During his forced exile from the PGA Tour, Daly re-evaluated his life and his priorities. He worked harder than at any time in his career, beating balls near his winter home at Mission Hills in Palm Springs, Calif. In one stretch, a few days after he was suspended Nov. 7, he embarked on an eight-day binge of practice, going at it for 6 1/2 hours a day. He wanted to get his trademark draw back in his irons, and he kept at it until his shots were flying right to left on cue.
He has begun sessions with sports psychologist Bob Rotella, and there is a peace about him now, a sort of equanimity that was non-existent during the frenzied year of 1993, a year in which Daly was disqualified from the Kemper Open in May, withdrew in midround from the Southern Open in October and then was suspended for the Kapalua incident. Through it all, the one thing Daly, an admitted alcoholic, did not do was return to drinking.
“I’m just going to basically say there was no 1993,” Daly said. “The best thing about it was I made one year sober. That was one big goal and maybe why I got complacent on the golf course. The hardest part, I think, is when everybody drinks out on tour, the fans and everything.
“It was hard. You smell it, you see it. The temptation was really there. It was really tough.”
Daly has retained some replacement addictions. He smokes “about four packs” of Marlboro Mediums a day, drinks 14 to 16 Diet Cokes (caffeine-free) a day and still gobbles the occasional bag of M & M’s and pint of chocolate yogurt. But his weight is a fairly trim 190, which is 25 pounds lighter than it was in February 1993. His eyes are clear, and his hands are steady.
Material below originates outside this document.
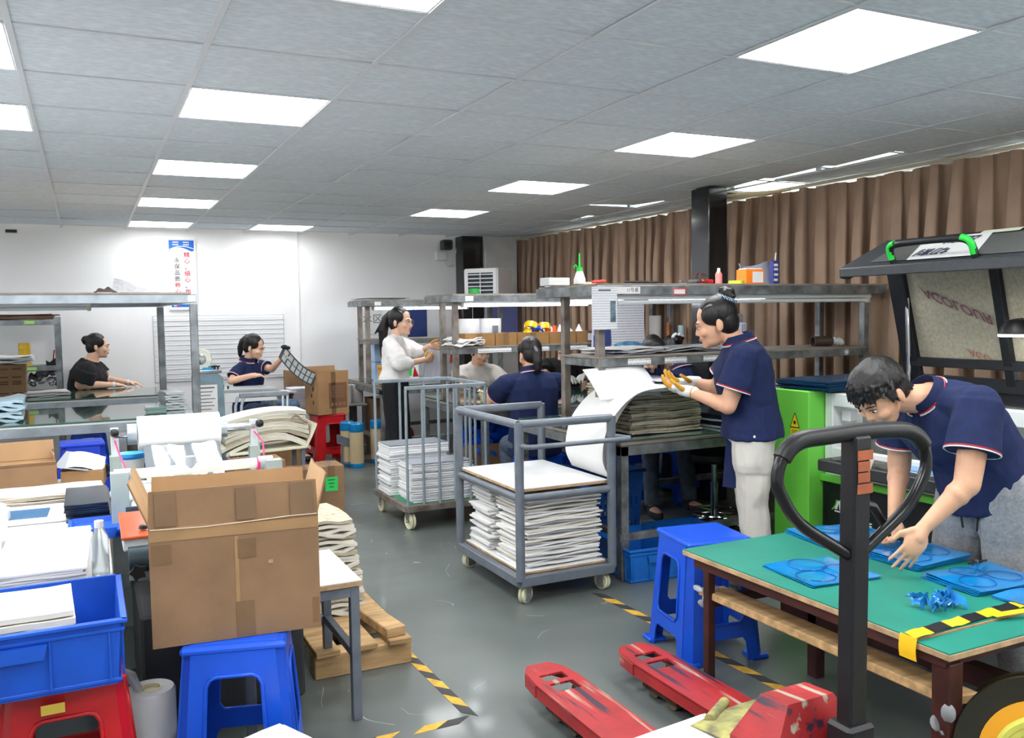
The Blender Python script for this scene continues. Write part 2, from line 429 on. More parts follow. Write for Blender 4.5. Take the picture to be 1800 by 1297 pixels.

“Last year, I cried a lot,” he said. “You go through some things that some of us go through, and you’ve got to cry. But I think I handled it a lot better last year than I did when I didn’t think I had problems. It actually was a good year for maturity. I didn’t trash anything. I think I handled it really well.”
When he looks ahead, Daly is resolute, determined to approach 1994 on his terms. He plans to reduce the number of Monday outings from the 20 he did last year to about six or eight. He will play 20 tournaments-including the next four in a row-on the PGA Tour and probably another six overseas. There is a golf-course-design project in Myrtle Beach, S.C., that he’s involved in with Fuzzy Zoeller and Clyde Johnston. He has mapped out what he wants to do, and he will say no when he has to; of that he is certain.
“You can’t worry about what other people are thinking,” he said. “You can’t please everybody. It’s time to start taking care of me. I’m going to do the things that John Daly wants to do. I’m going to live where I want to live, play where I want to play.”
Daly is building a new home in Memphis. His home on the road will be his 40-foot American Eagle bus, where he can escape from crowds after the day’s play and practice playing guitar, the instrument he picked up and is trying to master at the suggestion of fellow touring pro Larry Rinker.
Although Daly still is a mid-to-high handicapper on the frets of his Fender Stratocaster, he is working hard at improving, approaching the guitar the way he does everything else.
“I just feel like I’m really relaxed,” he said. “I’m going to try to stay positive no matter what happens. That’s tough to do. The relationship that Bettye and I had was really tough. It just didn’t work out. We could not get along. Now the most important thing is Shynah. Shynah’s got to know her daddy, and that’s what Bettye wants too.”
Back at the airport, a tiny, blond girl appeared in the doorway of the commuter plane. Daly’s face brightened. “There she is,” he said, walking toward the door. The little girl toddled across the tarmac in front of her nanny, taking little steps up the walk and into the terminal.
As she approached, Daly bent down and called her name. At first, she stopped and turned away. “This is what we were afraid of,” Fried said in a low voice. But then she turned back and stepped into Daly’s arms. He picked her up and walked from the terminal, smiling, one part of his life back together and another soon to follow.